**** Material shown
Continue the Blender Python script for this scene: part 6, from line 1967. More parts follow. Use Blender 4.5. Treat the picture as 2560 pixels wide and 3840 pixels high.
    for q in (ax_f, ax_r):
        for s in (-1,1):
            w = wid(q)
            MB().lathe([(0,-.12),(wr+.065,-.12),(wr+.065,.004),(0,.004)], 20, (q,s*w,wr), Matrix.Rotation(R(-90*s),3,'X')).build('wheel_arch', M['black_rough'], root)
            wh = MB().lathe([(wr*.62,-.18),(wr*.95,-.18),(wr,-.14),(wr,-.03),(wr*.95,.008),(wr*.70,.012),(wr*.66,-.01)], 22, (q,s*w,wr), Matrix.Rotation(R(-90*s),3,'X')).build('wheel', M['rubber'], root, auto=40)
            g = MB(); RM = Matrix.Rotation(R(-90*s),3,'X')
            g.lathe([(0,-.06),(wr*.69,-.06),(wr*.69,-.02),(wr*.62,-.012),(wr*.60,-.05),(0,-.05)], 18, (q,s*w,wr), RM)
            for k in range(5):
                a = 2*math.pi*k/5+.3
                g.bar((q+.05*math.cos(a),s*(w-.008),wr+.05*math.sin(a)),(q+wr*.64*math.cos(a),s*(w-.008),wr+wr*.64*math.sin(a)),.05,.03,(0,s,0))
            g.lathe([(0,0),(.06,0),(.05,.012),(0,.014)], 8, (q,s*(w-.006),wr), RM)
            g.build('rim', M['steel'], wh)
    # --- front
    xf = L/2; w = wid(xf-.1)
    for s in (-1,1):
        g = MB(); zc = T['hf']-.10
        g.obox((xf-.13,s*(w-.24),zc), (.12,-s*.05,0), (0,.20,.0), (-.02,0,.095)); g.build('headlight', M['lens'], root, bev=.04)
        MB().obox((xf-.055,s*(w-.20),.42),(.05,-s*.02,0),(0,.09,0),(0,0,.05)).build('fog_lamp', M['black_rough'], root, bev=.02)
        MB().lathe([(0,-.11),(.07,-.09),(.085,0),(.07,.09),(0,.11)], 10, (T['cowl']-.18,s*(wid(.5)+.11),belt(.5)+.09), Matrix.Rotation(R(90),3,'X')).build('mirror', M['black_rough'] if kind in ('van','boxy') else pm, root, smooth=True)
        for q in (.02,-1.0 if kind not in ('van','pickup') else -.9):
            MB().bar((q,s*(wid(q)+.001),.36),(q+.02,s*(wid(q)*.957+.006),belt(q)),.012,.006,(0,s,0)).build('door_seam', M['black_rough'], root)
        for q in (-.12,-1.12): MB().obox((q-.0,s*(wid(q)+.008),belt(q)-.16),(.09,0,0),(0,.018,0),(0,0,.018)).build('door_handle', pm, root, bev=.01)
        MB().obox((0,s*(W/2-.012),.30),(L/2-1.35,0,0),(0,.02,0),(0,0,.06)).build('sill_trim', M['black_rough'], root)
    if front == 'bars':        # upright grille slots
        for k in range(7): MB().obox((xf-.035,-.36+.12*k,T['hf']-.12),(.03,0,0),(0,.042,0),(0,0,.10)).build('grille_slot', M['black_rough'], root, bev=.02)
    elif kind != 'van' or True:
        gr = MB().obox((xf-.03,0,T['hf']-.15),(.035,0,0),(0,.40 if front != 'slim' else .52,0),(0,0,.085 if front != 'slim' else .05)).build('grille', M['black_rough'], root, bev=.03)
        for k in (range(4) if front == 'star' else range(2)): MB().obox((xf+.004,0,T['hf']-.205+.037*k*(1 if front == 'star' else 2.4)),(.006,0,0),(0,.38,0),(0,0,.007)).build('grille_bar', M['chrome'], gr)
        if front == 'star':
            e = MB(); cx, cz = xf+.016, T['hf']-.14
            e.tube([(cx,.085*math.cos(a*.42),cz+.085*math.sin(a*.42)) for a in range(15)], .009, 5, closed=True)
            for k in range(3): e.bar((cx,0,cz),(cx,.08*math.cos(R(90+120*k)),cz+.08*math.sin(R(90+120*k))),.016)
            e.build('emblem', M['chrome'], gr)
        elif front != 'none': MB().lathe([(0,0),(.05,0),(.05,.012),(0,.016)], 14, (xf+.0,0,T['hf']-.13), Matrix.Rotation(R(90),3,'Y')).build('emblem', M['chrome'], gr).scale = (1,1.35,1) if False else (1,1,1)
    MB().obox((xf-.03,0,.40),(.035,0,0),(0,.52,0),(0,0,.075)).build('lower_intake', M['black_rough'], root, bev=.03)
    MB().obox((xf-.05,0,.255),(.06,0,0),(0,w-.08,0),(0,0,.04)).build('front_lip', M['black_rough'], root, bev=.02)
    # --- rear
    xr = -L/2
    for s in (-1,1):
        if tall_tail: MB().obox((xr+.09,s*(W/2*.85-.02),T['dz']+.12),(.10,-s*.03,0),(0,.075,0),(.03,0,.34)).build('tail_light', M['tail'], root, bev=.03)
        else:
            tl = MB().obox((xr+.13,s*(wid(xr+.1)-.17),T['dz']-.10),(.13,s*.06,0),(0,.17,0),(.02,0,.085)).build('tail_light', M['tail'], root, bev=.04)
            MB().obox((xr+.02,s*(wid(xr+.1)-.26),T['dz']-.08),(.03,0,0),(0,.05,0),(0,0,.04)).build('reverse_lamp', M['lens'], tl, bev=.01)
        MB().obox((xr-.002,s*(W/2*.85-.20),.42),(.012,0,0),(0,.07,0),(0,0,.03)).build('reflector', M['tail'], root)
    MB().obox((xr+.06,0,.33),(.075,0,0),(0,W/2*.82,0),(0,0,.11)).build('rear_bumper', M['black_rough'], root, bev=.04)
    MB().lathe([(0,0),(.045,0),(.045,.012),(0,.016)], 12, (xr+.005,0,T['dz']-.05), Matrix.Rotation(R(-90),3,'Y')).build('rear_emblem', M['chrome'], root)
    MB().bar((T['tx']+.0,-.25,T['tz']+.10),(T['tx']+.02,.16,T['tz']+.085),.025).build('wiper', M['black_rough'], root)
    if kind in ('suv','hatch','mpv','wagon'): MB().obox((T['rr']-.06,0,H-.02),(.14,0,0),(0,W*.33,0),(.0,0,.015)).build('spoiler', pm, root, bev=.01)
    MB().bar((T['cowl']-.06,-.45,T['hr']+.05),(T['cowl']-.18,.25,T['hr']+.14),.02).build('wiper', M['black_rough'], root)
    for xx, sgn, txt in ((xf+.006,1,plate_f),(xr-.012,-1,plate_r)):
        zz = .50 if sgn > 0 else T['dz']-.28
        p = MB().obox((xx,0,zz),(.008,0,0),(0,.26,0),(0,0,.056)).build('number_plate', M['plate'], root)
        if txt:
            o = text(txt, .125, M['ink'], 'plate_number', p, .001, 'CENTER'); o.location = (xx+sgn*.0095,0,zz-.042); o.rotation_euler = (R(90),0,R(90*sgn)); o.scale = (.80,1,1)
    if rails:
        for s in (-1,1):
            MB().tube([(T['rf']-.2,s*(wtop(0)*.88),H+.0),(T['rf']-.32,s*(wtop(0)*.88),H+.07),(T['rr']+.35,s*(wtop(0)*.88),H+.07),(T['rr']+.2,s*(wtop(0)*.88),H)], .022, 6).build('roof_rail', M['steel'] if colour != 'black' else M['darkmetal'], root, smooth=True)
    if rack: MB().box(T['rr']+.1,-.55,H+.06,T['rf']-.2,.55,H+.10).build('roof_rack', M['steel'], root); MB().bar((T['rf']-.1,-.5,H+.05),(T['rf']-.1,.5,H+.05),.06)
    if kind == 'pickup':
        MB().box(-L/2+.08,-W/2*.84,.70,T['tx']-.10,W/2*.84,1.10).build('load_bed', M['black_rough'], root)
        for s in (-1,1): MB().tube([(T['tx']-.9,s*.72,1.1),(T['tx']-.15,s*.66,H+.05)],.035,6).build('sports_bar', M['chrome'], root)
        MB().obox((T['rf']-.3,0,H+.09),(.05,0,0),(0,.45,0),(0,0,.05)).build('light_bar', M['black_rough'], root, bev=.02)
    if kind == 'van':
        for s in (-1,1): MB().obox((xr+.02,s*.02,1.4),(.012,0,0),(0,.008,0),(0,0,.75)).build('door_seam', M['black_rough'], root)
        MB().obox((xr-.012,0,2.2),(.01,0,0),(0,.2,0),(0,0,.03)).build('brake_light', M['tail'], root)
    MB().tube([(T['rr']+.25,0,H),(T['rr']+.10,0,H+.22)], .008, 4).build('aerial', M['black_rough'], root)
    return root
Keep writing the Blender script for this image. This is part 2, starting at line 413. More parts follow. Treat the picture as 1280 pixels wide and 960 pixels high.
********
Objective:
List the lines of the entries that include "pixels".

Answer to this task:
Continue the Blender Python script for this scene: part 6, from line 1967. More parts follow. Use Blender 4.5. Treat the picture as 2560 pixels wide and 3840 pixels high.
Keep writing the Blender script for this image. This is part 2, starting at line 413. More parts follow. Treat the picture as 1280 pixels wide and 960 pixels high.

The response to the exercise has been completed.